§ WRITTEN REQUEST
Spot each line that carries the word "scene"; copy those lines.
BEGIN INPUT
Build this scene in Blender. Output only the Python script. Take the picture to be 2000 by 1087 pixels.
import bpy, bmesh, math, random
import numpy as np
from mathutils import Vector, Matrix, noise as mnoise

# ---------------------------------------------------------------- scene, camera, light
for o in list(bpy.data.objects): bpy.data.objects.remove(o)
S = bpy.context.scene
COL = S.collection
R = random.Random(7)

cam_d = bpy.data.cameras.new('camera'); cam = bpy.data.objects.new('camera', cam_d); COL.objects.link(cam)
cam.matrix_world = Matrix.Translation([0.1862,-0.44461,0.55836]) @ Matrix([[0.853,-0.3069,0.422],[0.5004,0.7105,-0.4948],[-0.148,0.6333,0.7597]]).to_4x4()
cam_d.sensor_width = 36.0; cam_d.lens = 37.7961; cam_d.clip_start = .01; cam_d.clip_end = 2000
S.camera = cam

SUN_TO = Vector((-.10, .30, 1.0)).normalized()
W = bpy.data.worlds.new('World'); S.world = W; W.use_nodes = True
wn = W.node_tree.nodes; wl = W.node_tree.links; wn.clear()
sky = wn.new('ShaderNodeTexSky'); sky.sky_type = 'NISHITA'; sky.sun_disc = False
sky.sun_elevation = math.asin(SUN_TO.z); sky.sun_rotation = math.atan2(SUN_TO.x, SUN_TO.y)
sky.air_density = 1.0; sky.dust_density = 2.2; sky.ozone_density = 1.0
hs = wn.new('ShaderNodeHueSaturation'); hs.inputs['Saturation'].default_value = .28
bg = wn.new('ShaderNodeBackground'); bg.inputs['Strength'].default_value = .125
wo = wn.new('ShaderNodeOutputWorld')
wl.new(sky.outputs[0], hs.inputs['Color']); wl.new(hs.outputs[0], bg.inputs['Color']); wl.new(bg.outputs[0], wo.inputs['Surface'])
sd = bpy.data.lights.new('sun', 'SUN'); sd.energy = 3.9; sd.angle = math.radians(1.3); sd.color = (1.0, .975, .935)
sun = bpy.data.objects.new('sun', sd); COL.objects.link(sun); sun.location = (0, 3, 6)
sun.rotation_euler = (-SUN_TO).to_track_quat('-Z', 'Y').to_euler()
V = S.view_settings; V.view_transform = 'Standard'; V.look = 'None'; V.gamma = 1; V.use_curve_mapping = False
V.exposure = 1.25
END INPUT
BEGIN INPUT
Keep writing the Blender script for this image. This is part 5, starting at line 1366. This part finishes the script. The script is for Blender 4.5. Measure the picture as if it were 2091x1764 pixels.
END INPUT
BEGIN INPUT
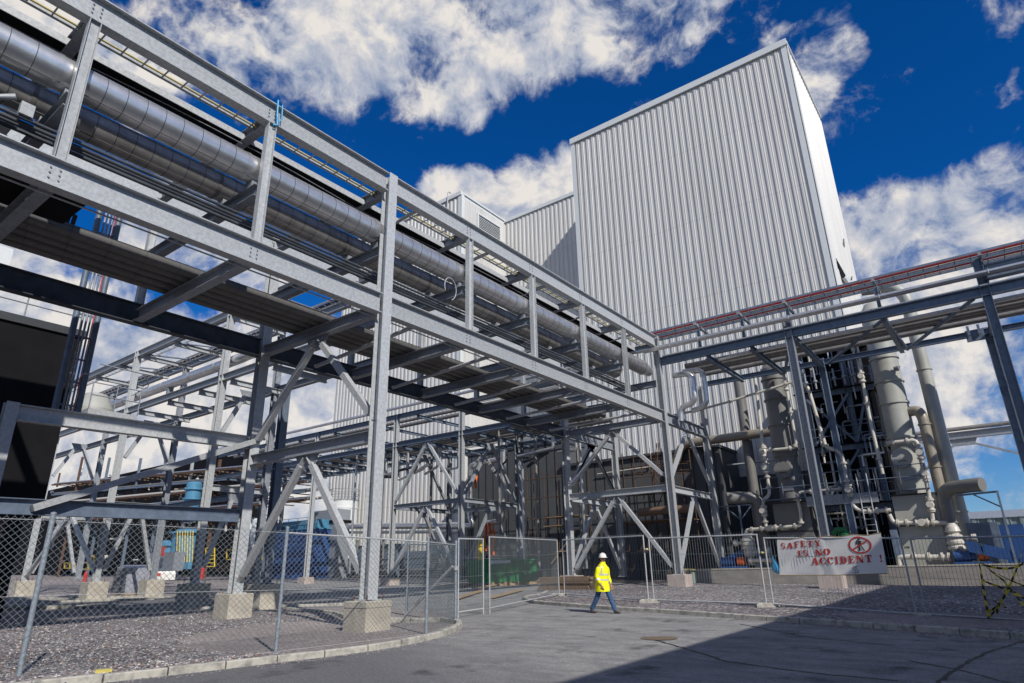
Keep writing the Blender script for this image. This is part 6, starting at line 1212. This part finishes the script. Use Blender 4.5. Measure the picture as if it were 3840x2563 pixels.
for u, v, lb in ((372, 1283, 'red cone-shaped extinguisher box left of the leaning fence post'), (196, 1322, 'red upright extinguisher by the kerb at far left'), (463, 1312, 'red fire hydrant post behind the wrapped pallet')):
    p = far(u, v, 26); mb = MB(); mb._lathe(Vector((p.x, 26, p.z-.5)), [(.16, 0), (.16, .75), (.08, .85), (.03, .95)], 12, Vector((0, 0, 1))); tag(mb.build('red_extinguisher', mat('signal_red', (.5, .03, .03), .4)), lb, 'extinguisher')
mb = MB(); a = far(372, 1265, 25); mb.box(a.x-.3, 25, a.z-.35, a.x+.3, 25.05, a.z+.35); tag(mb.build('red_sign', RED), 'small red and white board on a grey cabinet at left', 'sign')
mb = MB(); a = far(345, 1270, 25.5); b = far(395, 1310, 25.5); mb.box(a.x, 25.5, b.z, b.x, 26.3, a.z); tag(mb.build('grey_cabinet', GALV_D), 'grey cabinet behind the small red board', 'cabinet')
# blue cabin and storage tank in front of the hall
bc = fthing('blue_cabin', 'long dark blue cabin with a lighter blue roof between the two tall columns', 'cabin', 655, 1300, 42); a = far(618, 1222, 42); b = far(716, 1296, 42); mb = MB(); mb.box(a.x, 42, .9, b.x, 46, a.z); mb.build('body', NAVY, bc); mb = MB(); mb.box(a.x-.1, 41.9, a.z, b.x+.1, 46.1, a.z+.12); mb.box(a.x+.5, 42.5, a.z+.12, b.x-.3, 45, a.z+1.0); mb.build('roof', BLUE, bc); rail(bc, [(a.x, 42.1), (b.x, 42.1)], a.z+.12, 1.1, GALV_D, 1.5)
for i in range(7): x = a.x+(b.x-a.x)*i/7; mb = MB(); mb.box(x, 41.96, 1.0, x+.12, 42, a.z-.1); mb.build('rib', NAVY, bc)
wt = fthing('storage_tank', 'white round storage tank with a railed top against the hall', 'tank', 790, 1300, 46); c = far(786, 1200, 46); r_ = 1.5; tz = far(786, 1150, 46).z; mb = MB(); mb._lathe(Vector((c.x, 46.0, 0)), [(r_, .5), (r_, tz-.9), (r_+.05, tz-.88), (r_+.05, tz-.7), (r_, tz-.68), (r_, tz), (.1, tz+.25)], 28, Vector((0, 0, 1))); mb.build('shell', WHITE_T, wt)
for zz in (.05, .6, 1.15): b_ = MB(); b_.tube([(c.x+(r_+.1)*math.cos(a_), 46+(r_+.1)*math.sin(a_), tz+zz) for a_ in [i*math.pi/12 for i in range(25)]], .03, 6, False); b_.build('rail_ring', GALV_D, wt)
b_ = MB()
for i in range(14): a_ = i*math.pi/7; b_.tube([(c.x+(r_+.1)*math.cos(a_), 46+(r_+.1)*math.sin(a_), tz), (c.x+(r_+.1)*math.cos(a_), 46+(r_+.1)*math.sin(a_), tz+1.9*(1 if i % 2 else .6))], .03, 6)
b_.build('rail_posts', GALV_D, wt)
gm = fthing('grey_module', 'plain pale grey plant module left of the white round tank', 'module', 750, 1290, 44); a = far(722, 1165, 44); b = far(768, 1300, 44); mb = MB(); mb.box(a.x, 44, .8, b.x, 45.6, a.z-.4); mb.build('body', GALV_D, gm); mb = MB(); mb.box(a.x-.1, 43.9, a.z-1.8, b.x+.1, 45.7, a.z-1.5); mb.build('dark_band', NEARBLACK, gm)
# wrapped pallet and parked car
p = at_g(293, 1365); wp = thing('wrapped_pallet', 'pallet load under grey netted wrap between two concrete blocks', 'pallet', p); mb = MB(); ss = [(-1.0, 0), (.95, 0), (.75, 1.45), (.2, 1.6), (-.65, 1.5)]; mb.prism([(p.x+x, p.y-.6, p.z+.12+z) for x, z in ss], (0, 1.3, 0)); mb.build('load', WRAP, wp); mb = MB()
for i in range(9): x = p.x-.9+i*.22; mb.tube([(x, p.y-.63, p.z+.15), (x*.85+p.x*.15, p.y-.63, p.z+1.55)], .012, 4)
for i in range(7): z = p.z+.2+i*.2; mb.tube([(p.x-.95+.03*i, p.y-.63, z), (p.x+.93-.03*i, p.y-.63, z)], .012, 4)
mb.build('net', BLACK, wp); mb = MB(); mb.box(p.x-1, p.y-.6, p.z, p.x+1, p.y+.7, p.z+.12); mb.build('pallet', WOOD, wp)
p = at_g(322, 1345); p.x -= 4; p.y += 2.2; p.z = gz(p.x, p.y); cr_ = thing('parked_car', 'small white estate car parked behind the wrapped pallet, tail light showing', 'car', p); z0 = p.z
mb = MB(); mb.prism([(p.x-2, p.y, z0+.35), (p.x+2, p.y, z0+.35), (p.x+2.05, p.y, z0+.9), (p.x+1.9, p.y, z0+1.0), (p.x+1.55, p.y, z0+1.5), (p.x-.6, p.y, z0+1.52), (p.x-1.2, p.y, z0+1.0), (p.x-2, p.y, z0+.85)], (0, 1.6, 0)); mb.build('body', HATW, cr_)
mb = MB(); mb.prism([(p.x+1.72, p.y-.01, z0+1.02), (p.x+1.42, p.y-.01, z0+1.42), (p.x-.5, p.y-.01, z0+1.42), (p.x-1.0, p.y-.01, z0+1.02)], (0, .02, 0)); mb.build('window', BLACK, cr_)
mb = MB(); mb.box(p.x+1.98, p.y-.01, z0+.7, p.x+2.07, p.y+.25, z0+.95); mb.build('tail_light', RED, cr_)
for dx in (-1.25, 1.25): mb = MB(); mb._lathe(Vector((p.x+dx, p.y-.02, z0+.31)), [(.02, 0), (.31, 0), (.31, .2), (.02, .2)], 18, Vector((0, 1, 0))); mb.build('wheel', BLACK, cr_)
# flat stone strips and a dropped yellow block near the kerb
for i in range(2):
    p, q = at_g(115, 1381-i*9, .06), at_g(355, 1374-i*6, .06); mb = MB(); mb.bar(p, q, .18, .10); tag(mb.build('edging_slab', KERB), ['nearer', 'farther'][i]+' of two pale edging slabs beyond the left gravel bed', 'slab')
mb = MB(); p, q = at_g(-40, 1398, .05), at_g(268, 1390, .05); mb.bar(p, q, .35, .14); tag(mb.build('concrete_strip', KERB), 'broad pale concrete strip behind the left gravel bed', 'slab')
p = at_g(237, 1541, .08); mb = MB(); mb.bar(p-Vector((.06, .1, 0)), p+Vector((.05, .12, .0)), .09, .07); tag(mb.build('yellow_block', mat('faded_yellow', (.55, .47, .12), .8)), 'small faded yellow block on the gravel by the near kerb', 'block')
END INPUT
§ WRITTEN ANSWER
Build this scene in Blender. Output only the Python script. Take the picture to be 2000 by 1087 pixels.
# ---------------------------------------------------------------- scene, camera, light
S = bpy.context.scene